• _Description of the task_
Search the material for the string "follow", then return every line where it is found.

[Scenes as source code]
━━━━━━━━━━━━━━━━

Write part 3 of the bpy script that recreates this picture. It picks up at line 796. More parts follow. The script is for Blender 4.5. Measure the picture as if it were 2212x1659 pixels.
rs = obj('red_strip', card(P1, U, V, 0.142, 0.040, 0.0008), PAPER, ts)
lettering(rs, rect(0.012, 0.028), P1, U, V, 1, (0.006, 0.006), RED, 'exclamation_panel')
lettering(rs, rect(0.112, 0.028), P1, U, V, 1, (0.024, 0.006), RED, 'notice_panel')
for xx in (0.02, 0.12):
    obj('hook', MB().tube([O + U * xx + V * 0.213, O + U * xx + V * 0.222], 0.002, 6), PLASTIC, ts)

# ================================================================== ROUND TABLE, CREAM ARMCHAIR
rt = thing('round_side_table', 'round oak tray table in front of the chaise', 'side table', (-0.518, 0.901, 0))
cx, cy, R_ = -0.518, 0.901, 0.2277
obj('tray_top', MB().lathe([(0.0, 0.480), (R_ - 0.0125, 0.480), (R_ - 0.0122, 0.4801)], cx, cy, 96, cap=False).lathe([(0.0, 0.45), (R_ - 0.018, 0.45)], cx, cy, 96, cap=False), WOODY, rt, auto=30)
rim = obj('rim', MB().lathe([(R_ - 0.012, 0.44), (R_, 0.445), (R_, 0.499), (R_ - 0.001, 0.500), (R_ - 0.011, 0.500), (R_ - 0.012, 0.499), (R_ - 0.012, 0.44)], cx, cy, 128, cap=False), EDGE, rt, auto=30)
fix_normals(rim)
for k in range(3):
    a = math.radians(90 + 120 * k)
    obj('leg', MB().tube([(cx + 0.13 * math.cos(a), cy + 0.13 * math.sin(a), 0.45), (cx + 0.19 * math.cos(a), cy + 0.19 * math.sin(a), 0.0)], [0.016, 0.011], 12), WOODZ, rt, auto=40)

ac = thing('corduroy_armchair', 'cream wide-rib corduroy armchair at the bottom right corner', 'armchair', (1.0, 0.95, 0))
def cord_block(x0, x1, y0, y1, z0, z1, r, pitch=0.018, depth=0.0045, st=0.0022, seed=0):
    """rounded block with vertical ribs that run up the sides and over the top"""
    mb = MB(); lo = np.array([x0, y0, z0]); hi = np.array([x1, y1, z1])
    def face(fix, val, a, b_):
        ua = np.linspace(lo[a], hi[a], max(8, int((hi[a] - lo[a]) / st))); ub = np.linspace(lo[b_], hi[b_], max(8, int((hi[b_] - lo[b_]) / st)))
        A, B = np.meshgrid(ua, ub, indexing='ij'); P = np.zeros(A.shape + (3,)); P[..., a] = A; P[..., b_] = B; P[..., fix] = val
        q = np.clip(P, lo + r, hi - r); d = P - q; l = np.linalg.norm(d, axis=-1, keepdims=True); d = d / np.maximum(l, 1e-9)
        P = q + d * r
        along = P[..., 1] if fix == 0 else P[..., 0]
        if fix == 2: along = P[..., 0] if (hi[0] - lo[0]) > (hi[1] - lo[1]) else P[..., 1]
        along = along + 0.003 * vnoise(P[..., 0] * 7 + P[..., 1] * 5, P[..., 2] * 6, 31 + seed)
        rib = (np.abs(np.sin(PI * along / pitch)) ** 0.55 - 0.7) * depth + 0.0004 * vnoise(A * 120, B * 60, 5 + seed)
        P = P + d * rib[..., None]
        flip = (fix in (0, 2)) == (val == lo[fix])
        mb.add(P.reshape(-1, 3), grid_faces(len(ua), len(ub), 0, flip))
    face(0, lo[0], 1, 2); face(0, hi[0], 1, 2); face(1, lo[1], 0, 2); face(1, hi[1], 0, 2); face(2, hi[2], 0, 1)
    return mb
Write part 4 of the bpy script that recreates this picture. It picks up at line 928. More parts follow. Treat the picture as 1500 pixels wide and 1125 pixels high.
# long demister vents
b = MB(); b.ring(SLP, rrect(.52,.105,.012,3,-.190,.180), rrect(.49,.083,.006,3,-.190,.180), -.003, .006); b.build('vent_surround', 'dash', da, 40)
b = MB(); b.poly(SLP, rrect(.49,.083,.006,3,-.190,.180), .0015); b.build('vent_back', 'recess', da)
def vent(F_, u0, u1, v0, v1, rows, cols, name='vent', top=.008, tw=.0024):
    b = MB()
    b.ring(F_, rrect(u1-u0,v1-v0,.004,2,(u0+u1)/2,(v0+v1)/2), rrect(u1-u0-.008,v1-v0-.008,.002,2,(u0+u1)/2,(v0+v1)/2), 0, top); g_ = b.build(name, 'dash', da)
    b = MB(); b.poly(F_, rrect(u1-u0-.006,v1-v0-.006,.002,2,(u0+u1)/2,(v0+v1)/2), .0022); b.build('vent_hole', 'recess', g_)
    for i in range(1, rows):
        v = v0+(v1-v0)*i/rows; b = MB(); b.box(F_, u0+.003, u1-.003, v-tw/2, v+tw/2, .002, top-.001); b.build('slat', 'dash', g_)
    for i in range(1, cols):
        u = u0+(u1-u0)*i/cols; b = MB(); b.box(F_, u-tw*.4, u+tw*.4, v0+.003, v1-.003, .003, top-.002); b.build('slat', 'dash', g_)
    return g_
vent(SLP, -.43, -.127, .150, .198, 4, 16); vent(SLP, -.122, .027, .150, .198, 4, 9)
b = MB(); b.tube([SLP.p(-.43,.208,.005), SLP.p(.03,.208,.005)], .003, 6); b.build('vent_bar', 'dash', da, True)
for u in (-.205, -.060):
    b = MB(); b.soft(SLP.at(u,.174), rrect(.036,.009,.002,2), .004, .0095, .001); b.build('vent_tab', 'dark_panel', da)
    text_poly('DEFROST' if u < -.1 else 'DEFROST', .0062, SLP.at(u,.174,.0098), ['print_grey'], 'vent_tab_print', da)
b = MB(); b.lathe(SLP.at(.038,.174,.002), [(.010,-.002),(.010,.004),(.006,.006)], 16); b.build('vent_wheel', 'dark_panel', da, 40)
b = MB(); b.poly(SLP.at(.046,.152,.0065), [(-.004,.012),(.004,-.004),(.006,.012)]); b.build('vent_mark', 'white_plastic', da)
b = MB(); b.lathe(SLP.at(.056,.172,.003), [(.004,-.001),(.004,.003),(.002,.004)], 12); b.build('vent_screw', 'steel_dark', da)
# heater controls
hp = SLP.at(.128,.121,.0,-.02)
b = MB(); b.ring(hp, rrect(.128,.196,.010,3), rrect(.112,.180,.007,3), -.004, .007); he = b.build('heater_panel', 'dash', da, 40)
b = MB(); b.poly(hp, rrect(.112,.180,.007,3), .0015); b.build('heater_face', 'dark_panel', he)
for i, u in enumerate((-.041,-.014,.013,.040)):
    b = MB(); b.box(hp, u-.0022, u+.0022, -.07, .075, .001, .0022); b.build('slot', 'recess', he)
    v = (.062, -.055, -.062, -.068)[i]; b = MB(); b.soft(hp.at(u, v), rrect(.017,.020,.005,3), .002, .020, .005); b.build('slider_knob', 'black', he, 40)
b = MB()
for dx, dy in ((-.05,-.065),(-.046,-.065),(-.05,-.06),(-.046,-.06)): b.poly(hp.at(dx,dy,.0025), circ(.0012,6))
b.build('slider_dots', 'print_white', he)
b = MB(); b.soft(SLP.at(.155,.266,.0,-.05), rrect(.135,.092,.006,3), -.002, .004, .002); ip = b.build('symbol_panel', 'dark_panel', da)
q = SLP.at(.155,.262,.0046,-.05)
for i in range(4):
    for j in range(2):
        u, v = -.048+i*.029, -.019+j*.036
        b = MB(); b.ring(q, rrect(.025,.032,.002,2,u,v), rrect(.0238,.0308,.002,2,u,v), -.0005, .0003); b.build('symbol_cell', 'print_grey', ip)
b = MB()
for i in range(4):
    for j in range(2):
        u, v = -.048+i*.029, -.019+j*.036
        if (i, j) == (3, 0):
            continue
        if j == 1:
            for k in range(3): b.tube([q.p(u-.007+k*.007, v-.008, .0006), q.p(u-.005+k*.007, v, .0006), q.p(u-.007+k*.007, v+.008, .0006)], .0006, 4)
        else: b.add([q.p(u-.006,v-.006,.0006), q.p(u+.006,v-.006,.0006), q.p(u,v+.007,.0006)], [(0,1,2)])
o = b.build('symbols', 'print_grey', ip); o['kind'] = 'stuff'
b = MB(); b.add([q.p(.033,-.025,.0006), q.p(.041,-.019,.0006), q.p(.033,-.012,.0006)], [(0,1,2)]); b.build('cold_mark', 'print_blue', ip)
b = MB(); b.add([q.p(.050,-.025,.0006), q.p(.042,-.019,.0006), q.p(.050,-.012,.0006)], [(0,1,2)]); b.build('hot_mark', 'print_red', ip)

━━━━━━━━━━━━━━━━

• _Result for this exercise_
Write part 3 of the bpy script that recreates this picture. It picks up at line 796. More parts follow. The script is for Blender 4.5. Measure the picture as if it were 2212x1659 pixels.
Write part 4 of the bpy script that recreates this picture. It picks up at line 928. More parts follow. Treat the picture as 1500 pixels wide and 1125 pixels high.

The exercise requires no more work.